食べ方は一応、西洋風でやってみた

 日本人は、味噌汁、ご飯、おかずを一緒に食べるが、アレックスとジュディの家では、まずスープをたいらげ、それからメインディッシュを付け合せの温野菜といっしょに食べる。この癖がついてしまって、まず大根としいたけの味噌汁をいただくことにした。これは結構うまくできていた。
 次に、メインディッシュだが、陶器のデカ皿に入れかえて、オーブンで少し温め直しておいた。自分の食べる皿も料理も温めて、熱々をいただくのが、ジュディのやり方だからだ。
 サラダとマッシュポテトは、すでにテーブルの上に置いてあるので、オーブンで温めておいたメインディッシュをテーブルの上に置く。
 これまた一緒に温めておいた自分の取り皿に、マッシュポテト、冷サラダ、そしてメインディッシュのタラキーを乗せて、フォークとナイフでいただく。こちらも、なかなかうまくできた。ニンニクとバターのソースが白身魚のタラキーと絶妙のマッチングだし、他のサラダやマッシュポテトなどの付けあわせのソースとしても合う。
 メインディッシュを堪能していたら、ご飯を炊いていたのを忘れていた。炊飯器をみてみるとご飯はおいしそうに炊けている。これを日本から持ってきた焼き海苔でいただいた。炊き立てのご飯と焼き海苔は最高だけれど、この焼き海苔は、私の嫌いな調味料味のきつい、べとべとと照かっている奴だ。他にないときは仕方ないので食べるけれど、なんであんな風な味つけにしてしまうのだろう。科学調味料なんてつけない方が日本のノリはおいしいのに。
 皿に盛りつけたご飯が少し残ってしまったので、タラキーをもう少しいただくことにした。
 もう24年も前の話になってしまうが、私のはじめての外国滞在はアメリカ合州国の8ヶ月が最初だったのだけれど、そのとき食べたカリフォルニアのローズ米などは結構うまかった。
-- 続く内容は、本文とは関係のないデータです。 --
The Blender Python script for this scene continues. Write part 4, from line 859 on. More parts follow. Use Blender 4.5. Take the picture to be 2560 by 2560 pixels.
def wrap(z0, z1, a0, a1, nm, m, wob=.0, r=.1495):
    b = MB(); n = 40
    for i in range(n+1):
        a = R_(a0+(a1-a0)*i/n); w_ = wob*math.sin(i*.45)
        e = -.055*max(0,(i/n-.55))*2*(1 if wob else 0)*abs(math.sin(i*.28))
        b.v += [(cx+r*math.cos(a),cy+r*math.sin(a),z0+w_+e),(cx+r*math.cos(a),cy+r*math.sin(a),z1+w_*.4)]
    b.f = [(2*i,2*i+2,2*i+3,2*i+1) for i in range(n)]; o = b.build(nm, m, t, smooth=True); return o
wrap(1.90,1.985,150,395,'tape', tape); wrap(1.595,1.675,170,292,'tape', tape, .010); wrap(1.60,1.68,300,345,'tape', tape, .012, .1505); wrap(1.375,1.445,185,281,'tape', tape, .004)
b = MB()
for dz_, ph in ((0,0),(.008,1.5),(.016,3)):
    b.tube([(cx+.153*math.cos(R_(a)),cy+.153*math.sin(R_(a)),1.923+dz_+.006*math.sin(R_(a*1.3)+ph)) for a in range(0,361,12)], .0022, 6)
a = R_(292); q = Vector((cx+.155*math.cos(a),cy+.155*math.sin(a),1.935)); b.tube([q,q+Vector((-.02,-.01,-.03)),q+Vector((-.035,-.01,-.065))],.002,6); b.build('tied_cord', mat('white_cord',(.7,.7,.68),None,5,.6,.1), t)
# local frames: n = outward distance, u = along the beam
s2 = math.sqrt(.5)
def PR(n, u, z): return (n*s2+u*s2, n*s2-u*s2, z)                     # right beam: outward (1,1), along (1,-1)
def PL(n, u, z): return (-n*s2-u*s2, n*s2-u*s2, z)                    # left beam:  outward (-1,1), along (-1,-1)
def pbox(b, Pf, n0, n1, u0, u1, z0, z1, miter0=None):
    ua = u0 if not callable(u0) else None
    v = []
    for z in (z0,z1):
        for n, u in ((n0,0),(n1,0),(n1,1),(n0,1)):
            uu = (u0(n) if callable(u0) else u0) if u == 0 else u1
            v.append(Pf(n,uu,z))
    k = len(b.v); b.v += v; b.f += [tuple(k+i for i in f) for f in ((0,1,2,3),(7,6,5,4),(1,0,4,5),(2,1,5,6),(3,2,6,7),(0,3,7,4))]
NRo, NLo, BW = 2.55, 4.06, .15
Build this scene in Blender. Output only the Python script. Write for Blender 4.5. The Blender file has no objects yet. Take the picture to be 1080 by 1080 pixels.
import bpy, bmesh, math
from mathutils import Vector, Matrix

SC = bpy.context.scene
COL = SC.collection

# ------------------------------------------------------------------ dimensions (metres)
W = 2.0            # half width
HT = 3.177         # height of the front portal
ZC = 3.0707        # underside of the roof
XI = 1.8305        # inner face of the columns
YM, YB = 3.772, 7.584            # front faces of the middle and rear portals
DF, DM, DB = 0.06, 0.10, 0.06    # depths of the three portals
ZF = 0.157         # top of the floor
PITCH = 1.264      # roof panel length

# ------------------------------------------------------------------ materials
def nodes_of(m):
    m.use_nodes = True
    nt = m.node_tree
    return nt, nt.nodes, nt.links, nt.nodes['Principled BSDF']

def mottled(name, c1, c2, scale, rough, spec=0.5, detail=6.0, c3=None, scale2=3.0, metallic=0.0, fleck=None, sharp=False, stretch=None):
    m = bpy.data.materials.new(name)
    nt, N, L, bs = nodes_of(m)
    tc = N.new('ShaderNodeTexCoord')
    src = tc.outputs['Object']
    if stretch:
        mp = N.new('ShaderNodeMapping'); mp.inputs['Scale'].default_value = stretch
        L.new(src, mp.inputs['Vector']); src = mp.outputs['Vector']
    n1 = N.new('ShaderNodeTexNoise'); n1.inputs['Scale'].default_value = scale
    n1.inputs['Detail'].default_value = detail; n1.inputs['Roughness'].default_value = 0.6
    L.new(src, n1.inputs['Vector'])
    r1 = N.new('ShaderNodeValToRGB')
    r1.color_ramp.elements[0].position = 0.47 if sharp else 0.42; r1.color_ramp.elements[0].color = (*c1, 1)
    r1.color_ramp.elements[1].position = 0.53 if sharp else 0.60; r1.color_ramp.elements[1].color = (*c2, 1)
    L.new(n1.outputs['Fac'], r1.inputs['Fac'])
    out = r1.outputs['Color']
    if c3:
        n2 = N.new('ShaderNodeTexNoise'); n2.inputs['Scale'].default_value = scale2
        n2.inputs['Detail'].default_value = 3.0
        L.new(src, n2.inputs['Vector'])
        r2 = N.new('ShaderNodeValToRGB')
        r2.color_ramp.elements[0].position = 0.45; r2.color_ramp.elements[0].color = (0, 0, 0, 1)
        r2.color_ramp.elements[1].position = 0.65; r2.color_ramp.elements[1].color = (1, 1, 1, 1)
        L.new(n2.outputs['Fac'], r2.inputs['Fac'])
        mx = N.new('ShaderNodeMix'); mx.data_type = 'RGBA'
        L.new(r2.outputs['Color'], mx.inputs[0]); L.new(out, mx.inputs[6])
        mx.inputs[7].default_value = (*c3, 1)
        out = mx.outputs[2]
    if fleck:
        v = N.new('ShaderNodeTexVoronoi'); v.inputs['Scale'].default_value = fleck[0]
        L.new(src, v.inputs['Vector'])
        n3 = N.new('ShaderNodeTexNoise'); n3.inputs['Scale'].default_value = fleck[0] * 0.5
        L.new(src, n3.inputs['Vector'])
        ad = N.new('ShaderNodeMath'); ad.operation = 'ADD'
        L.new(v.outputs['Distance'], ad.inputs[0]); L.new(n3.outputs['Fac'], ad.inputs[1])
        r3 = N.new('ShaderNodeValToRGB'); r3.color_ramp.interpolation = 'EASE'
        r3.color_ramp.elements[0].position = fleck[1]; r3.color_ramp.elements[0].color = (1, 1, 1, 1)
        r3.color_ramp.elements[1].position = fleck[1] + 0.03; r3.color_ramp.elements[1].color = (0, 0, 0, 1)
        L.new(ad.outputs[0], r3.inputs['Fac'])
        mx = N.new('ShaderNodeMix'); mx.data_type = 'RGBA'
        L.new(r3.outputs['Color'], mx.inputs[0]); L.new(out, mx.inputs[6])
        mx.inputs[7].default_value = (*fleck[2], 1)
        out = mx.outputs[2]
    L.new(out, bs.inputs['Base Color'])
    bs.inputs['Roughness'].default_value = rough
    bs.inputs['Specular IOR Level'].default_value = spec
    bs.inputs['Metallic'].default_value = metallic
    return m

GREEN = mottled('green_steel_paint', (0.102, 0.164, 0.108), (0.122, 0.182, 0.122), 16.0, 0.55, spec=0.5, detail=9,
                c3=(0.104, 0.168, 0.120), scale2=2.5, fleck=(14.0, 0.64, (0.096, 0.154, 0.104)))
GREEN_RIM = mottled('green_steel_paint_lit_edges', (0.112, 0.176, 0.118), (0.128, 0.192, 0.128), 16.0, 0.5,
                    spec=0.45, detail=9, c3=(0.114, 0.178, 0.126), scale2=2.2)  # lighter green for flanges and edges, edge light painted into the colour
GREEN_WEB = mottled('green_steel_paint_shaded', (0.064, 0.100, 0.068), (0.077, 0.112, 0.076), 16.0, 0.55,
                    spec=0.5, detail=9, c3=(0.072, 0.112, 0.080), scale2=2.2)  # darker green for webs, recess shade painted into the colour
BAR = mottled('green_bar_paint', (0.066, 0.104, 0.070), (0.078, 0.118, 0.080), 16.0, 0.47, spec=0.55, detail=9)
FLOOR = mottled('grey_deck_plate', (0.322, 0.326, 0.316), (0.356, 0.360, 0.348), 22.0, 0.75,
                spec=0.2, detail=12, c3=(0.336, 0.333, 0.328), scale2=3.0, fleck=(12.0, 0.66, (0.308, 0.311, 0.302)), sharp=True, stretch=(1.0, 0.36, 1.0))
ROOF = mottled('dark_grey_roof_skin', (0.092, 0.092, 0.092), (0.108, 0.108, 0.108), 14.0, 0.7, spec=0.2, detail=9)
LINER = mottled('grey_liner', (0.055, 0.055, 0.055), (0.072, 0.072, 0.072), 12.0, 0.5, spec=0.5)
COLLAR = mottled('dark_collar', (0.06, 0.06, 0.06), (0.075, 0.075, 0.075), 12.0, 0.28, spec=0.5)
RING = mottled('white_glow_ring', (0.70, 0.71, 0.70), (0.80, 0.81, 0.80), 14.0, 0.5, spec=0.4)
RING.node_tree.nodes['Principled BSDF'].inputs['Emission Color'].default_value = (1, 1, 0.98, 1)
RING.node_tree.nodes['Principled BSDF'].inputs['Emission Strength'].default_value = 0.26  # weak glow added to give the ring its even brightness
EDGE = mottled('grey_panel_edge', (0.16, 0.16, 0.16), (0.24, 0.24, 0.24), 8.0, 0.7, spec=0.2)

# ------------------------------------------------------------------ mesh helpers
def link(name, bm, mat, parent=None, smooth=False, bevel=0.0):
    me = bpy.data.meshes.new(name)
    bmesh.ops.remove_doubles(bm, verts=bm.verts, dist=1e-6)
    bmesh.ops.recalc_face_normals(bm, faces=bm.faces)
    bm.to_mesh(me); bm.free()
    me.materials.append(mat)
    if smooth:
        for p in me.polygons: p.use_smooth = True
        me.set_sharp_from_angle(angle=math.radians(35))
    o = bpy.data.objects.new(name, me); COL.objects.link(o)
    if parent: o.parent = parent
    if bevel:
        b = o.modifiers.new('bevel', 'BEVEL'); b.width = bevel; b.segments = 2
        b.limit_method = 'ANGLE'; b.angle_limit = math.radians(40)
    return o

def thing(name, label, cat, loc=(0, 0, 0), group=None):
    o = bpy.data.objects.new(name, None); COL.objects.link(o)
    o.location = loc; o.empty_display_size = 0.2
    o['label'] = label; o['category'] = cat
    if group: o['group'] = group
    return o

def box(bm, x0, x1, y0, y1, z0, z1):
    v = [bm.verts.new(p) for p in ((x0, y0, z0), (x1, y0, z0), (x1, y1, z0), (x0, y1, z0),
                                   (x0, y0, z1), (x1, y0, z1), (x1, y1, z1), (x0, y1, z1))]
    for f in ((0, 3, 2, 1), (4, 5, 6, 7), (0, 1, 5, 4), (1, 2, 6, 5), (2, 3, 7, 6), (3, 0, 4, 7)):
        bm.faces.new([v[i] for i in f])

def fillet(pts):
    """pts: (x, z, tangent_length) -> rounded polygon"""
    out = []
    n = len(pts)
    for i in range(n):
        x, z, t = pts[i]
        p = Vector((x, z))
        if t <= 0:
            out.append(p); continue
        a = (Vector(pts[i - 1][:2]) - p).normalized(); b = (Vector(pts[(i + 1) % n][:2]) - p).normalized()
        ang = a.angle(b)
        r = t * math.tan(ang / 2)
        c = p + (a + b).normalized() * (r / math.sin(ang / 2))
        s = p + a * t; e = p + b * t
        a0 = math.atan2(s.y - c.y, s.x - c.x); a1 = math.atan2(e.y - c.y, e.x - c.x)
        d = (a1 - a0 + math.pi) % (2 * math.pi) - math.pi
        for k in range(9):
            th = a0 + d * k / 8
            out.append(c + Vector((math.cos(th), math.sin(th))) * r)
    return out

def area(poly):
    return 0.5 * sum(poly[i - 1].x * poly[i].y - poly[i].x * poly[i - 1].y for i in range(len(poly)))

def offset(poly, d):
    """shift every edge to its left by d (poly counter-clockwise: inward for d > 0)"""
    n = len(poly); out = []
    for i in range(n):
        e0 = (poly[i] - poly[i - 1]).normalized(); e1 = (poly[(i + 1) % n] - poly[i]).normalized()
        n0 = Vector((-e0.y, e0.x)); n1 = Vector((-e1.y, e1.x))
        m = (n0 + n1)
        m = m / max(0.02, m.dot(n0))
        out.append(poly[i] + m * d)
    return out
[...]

アメリカ人も米は食べる。だけど私の観察では、彼らはつけ野菜の一種として米を食べるのであって、われわれのように、米を主食に食べるわけではない。ということで、彼らは野菜の一種として米を食べるから、ご飯が主食の私としては、ご飯が入ると、とたんに西洋式マナーとしての食べ方がぎこちなくなってしまう。ジュディのつくるティー(ディナー)はおいしいのだけれど、いつも何か物足りないと思うのは、ご飯がないことである。大体ジュディの家は、お茶碗からしてない。ご飯が中心に位置づく条件がないのである。ニュージーランドでお茶碗を買うつもりはないが、この辺はなんとか、食生活の仕方の中で折り合いをつけないといけない。
 多分、味噌スープを最初に平らげて、メインディッシュや温野菜と一緒に、深皿でご飯も出して、ノリかなんかで手で食べるのがいいかもしれない。
 こちらの調理器具や、オーブンや、電気ヒータには慣れていないけれど、今日はじめて一人で料理をしてみて、料理もなんとかなりそうだ。なんといっても、肉・魚・野菜といった食材が安いし豊富だから、時間があれば、少しこちらの料理方法も勉強してみることにしよう。